Rule number three is “no shorts unless they are from Bergdorfs.”
Rule number four is men must tuck their collared shirts in (they are only allowed to wear collared shirts). And shine your shoes because a man with scuffed shoes is pathetic.
I’m not a man, but I do wear collared shirts most of the time. I never tuck them in. I spent most of the winter trying to get away with slipping under the dress code as much as I could. I wore a collared shirt, but it was plaid flannel, and I wore it with black jeans (but expensive designer black jeans, so). Rule number three seems sexist. Why can’t men wear shorts if women can wear skirts? Women can’t wear shorts either but men can definitely not wear skirts. I’m going to assume that capris are out of the question for any gender just for the sake of cultural decency.

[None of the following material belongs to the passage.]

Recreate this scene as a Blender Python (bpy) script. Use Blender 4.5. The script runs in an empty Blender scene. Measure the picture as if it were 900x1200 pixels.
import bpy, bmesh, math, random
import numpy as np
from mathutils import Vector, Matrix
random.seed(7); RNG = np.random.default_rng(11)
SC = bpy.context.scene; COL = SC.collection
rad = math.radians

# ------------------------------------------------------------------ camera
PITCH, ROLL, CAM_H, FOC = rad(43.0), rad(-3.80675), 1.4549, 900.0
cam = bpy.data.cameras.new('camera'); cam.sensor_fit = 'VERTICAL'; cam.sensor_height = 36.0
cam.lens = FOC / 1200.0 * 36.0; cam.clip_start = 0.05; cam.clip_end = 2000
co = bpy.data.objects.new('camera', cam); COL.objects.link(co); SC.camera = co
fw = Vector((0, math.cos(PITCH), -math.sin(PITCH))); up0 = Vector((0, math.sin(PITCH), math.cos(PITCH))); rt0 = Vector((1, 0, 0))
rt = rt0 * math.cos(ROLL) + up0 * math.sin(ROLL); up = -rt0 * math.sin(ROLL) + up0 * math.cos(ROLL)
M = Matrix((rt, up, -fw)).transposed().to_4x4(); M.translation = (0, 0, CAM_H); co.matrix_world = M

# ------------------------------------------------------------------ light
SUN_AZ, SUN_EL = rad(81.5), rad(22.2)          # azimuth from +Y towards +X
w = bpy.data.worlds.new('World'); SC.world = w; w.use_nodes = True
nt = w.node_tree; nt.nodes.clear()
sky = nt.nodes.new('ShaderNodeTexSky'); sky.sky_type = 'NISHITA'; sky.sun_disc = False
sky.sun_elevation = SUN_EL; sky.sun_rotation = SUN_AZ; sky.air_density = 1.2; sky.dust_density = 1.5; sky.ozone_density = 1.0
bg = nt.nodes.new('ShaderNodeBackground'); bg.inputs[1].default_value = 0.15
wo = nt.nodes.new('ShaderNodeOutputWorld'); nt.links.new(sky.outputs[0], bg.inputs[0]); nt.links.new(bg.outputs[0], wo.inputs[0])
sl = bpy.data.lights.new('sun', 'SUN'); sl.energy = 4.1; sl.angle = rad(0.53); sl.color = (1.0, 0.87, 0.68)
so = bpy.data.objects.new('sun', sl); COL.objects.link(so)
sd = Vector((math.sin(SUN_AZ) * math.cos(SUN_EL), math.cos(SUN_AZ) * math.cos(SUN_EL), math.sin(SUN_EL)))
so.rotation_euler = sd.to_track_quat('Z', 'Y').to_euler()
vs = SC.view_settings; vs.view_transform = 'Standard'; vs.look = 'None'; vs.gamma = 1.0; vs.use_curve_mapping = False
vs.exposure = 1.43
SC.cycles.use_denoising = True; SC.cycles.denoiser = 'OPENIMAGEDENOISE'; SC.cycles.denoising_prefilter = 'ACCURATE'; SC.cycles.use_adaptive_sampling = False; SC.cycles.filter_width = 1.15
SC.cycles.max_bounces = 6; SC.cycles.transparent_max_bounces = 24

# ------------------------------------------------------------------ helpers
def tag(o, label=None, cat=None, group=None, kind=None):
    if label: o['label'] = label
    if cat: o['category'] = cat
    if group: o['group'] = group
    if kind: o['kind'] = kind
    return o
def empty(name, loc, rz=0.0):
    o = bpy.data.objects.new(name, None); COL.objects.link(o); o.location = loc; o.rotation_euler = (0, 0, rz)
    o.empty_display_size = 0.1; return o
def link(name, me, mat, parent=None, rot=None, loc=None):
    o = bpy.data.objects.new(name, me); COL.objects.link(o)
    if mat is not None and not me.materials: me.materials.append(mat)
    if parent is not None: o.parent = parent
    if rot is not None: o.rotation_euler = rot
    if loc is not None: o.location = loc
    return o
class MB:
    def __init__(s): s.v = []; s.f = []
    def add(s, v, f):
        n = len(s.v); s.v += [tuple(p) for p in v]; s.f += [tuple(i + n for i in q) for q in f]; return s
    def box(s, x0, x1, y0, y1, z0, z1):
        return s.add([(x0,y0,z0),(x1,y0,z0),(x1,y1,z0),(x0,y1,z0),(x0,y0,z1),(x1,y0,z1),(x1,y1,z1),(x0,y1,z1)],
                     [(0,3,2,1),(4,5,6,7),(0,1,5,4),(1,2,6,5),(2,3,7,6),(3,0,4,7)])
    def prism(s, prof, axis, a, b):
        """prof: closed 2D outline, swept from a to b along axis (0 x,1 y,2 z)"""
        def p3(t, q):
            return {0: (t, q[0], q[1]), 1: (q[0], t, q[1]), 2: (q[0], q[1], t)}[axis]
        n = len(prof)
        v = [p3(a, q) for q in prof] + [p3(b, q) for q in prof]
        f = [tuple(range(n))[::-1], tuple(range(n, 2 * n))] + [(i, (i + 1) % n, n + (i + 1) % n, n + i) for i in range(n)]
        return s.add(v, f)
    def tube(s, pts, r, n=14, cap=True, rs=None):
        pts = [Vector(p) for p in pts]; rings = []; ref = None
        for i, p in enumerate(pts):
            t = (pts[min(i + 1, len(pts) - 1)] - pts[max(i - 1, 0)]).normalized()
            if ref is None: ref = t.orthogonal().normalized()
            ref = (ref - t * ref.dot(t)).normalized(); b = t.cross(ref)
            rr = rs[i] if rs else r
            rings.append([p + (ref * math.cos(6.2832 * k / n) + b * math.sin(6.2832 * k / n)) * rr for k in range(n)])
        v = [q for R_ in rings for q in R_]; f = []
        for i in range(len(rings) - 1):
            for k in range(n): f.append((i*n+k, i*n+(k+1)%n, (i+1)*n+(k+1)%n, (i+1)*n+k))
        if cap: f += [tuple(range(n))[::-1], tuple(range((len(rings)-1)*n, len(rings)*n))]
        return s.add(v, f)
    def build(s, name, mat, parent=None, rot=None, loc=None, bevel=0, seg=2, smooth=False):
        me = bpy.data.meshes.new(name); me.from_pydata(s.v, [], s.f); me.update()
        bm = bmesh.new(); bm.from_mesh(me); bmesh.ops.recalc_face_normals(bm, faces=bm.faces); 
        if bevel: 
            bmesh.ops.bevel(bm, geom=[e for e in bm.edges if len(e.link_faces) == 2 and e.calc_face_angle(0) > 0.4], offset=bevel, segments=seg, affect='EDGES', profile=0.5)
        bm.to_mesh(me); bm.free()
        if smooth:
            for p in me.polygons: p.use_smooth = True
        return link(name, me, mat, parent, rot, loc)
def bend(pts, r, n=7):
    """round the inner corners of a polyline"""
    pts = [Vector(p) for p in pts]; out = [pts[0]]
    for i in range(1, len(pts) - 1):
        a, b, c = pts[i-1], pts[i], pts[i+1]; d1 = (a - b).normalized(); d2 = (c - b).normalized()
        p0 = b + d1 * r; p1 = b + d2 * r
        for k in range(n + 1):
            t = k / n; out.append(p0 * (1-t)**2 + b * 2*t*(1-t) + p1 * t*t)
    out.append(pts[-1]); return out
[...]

The thing about a dress code is looking presentable. Ultimately, presenting. A man looks like a man and a woman looks like a woman. Any other gender is not possible in corporate casual. Gay men (and this is interior design so there are plenty of gay men, the boss included) must look like men. You can be a queen, but tuck that shirt in and wear a suit if possible. Lesbians can look like either men or women, but please, choose one. Gender fluidity is a downtown construct and our clients have no tolerance for queerness. Why would they? Their 20,000-square-foot houses are designed down to the the toilet roll holders. Everything is expensive and everything is in its right place. Wicker for the Natatorium chaise lounges and chintz for the Guest Bedroom Sitting Room club chairs and don’t you dare think about mink pillows in the Breakfast Nook, those are for His Study (He being the master of the house). Even the servants’ quarters are completely designed (though it’s just Crate & Barrel for them).
As my boss said in our last staff meeting, “We are selling people an aspirational lifestyle.” Presenting is not the same as being. It’s showing people what you’d like them to see. Presenting is aspirational, even if those aspirations aren’t your own but the ones you’re paid to present.